KGAB Poll Asks Laramie Residents to Name City's Biggest Problem in 2026
KGAB AM 650 wants Laramie to settle it: gun rights, property taxes, immigration, or something else entirely tops your list of concerns for 2026.

KGAB AM 650, the Cheyenne-based news-talk station serving southeast Wyoming, published an interactive online poll asking Laramie-area residents to weigh in on what they consider the single biggest problem facing the city in 2026. With a state legislative session already generating significant controversy and an election year adding urgency to local debates, the station put the question directly to residents: "What is the biggest issue facing Laramie? Take our poll and give us your opinion!"

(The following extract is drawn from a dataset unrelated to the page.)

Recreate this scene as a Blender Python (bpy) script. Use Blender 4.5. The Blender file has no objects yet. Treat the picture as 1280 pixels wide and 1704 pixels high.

The poll spans a wide range of contested policy terrain. Gun rights lead the list of prompts, and the backdrop is hard to ignore: similar legislation was passed in 2024 but vetoed by Governor Mark Gordon, and a third effort in 2025 was allowed to go into law without Gordon's signature. The Wyoming Repeal Gun Free Zones Act, known as HB 172, allows concealed carry permit holders to bring firearms into areas that were previously off-limits, including public schools, certain airport sections, community colleges, state agencies, the University of Wyoming, and legislative meetings.
Property taxes rank among the other flashpoint issues the station highlighted. High residential property taxes generated significant discussion in 2024 and are expected to remain a central topic in the current legislative session, with several related bills already introduced or anticipated. The station also frames state spending as an intertwined concern, noting that some residents believe government wastes money and that it is time to "trim the fat."
Immigration policy rounds out the legislative issues KGAB flagged, with bills targeting the concept of sanctuary cities circulating in the Wyoming Legislature alongside proposals to ensure non-citizens cannot vote in the state. Bills addressing transgender access to women's restrooms, locker rooms, and sports, as well as cell phone use in schools, also appear in the station's rundown of potential poll topics.
With 2026 being an election year, the timing is meant to capture where Laramie residents stand as candidates and campaigns begin to take shape. KGAB, which broadcasts on AM 650 and serves Cheyenne, Laramie, and the broader southeast Wyoming region, has run similar community-input polls before; the station went to Facebook to ask people about the biggest problem facing Cheyenne in 2026 and received over 200 responses.

The Laramie poll does not appear to be limited to a fixed list of choices. The poll was left open to write-in votes as well, so if a respondent's top choice is not listed, they can submit their own answer.
The poll comes as KGAB has been covering a string of other local developments, including a Red Flag Fire Warning posted for areas of southeast Wyoming, a Black Hills Energy public safety power shutoff, a Red Cross disaster recovery assistance center in Cheyenne, and the Laramie County Sheriff's office seeking help locating a missing teenager. The City of Laramie is also separately soliciting community input on the future of downtown Laramie, a process that may generate its own candidates for the poll's write-in field.
No results or vote tallies had been released as of publication. Whether KGAB plans to publish a formal results summary, as it has done with previous community polls, has not been announced.